Herr der großen Frankreich- Rundfahrt war ein gewisser Henri Desgranges, der sinnigerweise eine Zeitschrift namens „L´Auto“ herausgab und mit dem Radrennen seine Verkaufszahlen hochtreiben wollte - was er mit immer spektakuläreren Anforderungen tatsächlich auch schaffte.

Bei der Tour 1924 waren dann sage und schreibe 5450 Kilometer zu absolvieren, und das verteilt auf 15 (!) Etappen, was den Teilnehmern zwischen 350 und 530 Tages-Kilometer abverlangte. Einen Ruhetag gab es jeweils, dann der nächste Nacht-Start.

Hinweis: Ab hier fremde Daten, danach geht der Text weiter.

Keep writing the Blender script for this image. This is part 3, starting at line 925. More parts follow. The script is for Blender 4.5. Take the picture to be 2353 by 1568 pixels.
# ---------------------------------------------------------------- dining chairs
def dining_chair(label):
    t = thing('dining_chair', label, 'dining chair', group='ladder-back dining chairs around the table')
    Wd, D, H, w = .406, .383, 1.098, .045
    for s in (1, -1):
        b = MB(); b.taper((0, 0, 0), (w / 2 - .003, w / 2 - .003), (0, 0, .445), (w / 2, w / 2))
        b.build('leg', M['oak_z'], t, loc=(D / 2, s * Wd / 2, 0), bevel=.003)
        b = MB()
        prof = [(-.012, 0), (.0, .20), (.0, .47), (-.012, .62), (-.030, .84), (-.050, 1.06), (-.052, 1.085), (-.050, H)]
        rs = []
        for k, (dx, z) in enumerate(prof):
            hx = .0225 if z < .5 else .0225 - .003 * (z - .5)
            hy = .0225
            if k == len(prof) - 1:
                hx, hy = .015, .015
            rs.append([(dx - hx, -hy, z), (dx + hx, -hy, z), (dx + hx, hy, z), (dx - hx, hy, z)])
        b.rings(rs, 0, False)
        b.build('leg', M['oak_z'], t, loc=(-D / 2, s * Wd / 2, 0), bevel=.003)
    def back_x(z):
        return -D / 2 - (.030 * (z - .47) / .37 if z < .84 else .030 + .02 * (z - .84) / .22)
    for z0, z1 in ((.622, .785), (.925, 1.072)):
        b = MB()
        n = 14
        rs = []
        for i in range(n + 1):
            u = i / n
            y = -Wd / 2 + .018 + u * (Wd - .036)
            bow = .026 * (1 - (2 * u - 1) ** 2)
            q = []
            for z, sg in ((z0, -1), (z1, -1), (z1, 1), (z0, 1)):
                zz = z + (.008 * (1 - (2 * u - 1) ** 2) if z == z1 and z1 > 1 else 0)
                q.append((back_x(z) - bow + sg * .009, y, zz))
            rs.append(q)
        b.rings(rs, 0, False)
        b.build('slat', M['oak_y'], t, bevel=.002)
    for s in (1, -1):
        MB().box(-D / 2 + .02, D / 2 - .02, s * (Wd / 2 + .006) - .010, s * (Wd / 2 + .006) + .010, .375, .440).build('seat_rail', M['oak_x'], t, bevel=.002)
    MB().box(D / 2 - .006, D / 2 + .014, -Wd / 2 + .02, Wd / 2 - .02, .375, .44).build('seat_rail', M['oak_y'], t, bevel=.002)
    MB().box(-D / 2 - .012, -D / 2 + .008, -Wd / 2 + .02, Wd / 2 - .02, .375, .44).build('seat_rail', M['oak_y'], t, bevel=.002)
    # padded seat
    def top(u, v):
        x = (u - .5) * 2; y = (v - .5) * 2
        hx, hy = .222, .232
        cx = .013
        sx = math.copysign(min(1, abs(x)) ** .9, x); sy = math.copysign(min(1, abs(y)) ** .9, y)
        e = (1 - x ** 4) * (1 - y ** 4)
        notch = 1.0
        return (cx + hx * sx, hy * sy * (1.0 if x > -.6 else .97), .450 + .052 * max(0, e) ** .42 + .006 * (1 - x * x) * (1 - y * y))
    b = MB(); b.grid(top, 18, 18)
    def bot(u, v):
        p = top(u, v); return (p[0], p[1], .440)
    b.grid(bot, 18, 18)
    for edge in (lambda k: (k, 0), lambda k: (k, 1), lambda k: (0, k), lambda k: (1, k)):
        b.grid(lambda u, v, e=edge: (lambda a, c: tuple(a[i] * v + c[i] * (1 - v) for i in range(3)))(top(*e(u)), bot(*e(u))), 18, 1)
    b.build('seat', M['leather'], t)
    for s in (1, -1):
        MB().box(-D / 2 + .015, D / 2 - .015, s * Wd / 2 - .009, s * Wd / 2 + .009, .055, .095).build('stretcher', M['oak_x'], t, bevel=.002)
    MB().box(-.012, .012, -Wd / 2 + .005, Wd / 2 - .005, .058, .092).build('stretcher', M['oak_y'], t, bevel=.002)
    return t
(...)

Keine medizinische oder technische Betreuung unterwegs, keine Gangschaltung (die wurde erst 1936 zugelassen!), mickrige Rücktrittbremsen an 18 Kilo schweren Vélos, die von Start bis Ziel nicht ausgetauscht werden durften. Nicht mal das Trikot durfte gewechselt oder durch einen Regenschutz verändert werden. So rigide war das Regelwerk des Henri Desgranges.

Start der Etappen war jeweils nachts, damit man nach 15 oder mehr Stunden ( also einem Stundenmittel von ca. 25km) zur besten Frühabend-Zeit am Etappenziel eintreffen konnte – bestaunt von den Neugierigen, die so ein Spektakel ja nicht alle Tage hatten. Völlig zerschundene, verdreckte, ausgepowerte Radrennfahrer.

Desgranges führte seine Tour ziemlich dicht an den Außengrenzen Frankreichs entlang – eine Art Ehrerbietung an die Grande Nation. Für die Fahrer aber hieß es, dass sie fast nur auf Provinzstraßen übelster Beschaffenheit unterwegs waren, gepeinigt vor allem durch den sommerlichen Staub. Fünf oder sechs Reifendefekte pro Tag waren keine Ausnahme, wobei die Fahrer die Pannen selber zu beheben hatten. Selber verantwortlich waren sie auch für ihr „Dynamit“. So nannten sie die unterschiedlichen Pillen, Pulver und Mixturen, mit denen sie sich dopten. In aller Offenheit. Hauptsache, sie kamen irgendwie durch.

Start und Ziel ist 1924 Paris, und die 157 Starter sollen, so der autokratische Tourleiter, leiden, extrem leiden... weil das sein sportliches und geschäftliches Credo ist.

Die Franzosen folgen diesem Credo. Die Tour ist DAS Ereignis, vor allem, weil im Vorjahr nach 12 Jahren der belgischen Dominanz mit Henri Pelissier endlich wieder einmal ein Franzose gewonnen hatte.

Olympische Spiele? Eine Randerscheinung. Frankreich ist längst ein Radsportland geworden. Desgranges baut in Paris das Prinzenpark-Stadion …. mit einem Rennradkurs. Er baut auch den Vélodrome d´Hiver, unter der Occupation der Nazis als Sammelstelle der verhafteten Juden bis heute von makabrem Ruhm.  Die „Tour der Leiden“ aber ist Desgranges´ unbestrittenes Markenzeichen. Schon hat er den besonderen Zermürbungswert der Berge erkannt. Die Überquerung der Pyrenäen, der Tourmalet, wahnwitzige Abfahrten -  es wird immer extremer.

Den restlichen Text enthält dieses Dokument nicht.